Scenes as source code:

================

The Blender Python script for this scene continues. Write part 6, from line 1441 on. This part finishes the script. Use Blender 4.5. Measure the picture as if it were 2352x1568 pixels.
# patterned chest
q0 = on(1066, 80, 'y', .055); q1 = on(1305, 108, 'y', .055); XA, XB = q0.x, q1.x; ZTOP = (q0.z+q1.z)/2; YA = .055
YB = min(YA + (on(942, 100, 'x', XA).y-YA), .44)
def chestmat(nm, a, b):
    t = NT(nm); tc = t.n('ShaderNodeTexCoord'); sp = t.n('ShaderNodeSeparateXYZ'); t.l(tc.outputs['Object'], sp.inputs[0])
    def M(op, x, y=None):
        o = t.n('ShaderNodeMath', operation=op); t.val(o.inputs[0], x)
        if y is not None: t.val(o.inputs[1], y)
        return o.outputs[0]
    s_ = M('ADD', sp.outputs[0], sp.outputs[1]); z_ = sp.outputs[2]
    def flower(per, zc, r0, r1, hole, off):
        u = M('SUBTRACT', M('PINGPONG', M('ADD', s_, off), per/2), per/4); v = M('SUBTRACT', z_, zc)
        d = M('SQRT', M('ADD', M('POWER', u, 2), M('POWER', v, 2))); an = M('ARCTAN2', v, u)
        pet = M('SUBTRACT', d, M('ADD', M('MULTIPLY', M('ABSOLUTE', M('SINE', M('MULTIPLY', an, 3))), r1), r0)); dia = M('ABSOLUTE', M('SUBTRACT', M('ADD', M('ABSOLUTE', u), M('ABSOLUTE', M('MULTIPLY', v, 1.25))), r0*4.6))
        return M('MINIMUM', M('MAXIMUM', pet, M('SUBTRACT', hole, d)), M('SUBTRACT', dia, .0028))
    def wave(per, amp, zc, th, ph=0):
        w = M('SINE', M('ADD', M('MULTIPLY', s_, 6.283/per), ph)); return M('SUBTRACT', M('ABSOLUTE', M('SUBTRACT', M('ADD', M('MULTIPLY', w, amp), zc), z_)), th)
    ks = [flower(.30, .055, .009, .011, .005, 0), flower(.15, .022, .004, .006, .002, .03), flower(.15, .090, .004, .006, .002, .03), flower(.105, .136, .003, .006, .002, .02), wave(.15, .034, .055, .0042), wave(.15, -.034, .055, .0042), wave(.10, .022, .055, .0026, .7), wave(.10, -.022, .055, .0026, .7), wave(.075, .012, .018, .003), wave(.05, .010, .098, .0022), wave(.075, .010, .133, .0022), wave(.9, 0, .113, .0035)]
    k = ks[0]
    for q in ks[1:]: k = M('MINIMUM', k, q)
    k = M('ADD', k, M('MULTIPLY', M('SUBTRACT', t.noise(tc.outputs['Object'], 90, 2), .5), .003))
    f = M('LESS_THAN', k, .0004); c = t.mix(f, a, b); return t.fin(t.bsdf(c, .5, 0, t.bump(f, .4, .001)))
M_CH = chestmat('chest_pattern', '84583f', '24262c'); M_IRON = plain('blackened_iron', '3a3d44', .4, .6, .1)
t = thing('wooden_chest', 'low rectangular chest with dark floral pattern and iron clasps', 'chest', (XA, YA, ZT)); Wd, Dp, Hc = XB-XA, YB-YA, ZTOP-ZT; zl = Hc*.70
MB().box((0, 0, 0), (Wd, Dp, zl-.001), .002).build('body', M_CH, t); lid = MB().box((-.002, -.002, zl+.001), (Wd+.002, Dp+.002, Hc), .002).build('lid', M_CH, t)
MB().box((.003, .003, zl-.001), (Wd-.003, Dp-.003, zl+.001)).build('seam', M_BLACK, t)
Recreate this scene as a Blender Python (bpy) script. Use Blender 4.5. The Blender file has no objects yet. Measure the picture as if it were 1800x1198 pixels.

================

Requirement
Extract all of the data above without altering anything.

Correct result
The Blender Python script for this scene continues. Write part 6, from line 1441 on. This part finishes the script. Use Blender 4.5. Measure the picture as if it were 2352x1568 pixels.
# patterned chest
q0 = on(1066, 80, 'y', .055); q1 = on(1305, 108, 'y', .055); XA, XB = q0.x, q1.x; ZTOP = (q0.z+q1.z)/2; YA = .055
YB = min(YA + (on(942, 100, 'x', XA).y-YA), .44)
def chestmat(nm, a, b):
    t = NT(nm); tc = t.n('ShaderNodeTexCoord'); sp = t.n('ShaderNodeSeparateXYZ'); t.l(tc.outputs['Object'], sp.inputs[0])
    def M(op, x, y=None):
        o = t.n('ShaderNodeMath', operation=op); t.val(o.inputs[0], x)
        if y is not None: t.val(o.inputs[1], y)
        return o.outputs[0]
    s_ = M('ADD', sp.outputs[0], sp.outputs[1]); z_ = sp.outputs[2]
    def flower(per, zc, r0, r1, hole, off):
        u = M('SUBTRACT', M('PINGPONG', M('ADD', s_, off), per/2), per/4); v = M('SUBTRACT', z_, zc)
        d = M('SQRT', M('ADD', M('POWER', u, 2), M('POWER', v, 2))); an = M('ARCTAN2', v, u)
        pet = M('SUBTRACT', d, M('ADD', M('MULTIPLY', M('ABSOLUTE', M('SINE', M('MULTIPLY', an, 3))), r1), r0)); dia = M('ABSOLUTE', M('SUBTRACT', M('ADD', M('ABSOLUTE', u), M('ABSOLUTE', M('MULTIPLY', v, 1.25))), r0*4.6))
        return M('MINIMUM', M('MAXIMUM', pet, M('SUBTRACT', hole, d)), M('SUBTRACT', dia, .0028))
    def wave(per, amp, zc, th, ph=0):
        w = M('SINE', M('ADD', M('MULTIPLY', s_, 6.283/per), ph)); return M('SUBTRACT', M('ABSOLUTE', M('SUBTRACT', M('ADD', M('MULTIPLY', w, amp), zc), z_)), th)
    ks = [flower(.30, .055, .009, .011, .005, 0), flower(.15, .022, .004, .006, .002, .03), flower(.15, .090, .004, .006, .002, .03), flower(.105, .136, .003, .006, .002, .02), wave(.15, .034, .055, .0042), wave(.15, -.034, .055, .0042), wave(.10, .022, .055, .0026, .7), wave(.10, -.022, .055, .0026, .7), wave(.075, .012, .018, .003), wave(.05, .010, .098, .0022), wave(.075, .010, .133, .0022), wave(.9, 0, .113, .0035)]
    k = ks[0]
    for q in ks[1:]: k = M('MINIMUM', k, q)
    k = M('ADD', k, M('MULTIPLY', M('SUBTRACT', t.noise(tc.outputs['Object'], 90, 2), .5), .003))
    f = M('LESS_THAN', k, .0004); c = t.mix(f, a, b); return t.fin(t.bsdf(c, .5, 0, t.bump(f, .4, .001)))
M_CH = chestmat('chest_pattern', '84583f', '24262c'); M_IRON = plain('blackened_iron', '3a3d44', .4, .6, .1)
t = thing('wooden_chest', 'low rectangular chest with dark floral pattern and iron clasps', 'chest', (XA, YA, ZT)); Wd, Dp, Hc = XB-XA, YB-YA, ZTOP-ZT; zl = Hc*.70
MB().box((0, 0, 0), (Wd, Dp, zl-.001), .002).build('body', M_CH, t); lid = MB().box((-.002, -.002, zl+.001), (Wd+.002, Dp+.002, Hc), .002).build('lid', M_CH, t)
MB().box((.003, .003, zl-.001), (Wd-.003, Dp-.003, zl+.001)).build('seam', M_BLACK, t)
Recreate this scene as a Blender Python (bpy) script. Use Blender 4.5. The Blender file has no objects yet. Measure the picture as if it were 1800x1198 pixels.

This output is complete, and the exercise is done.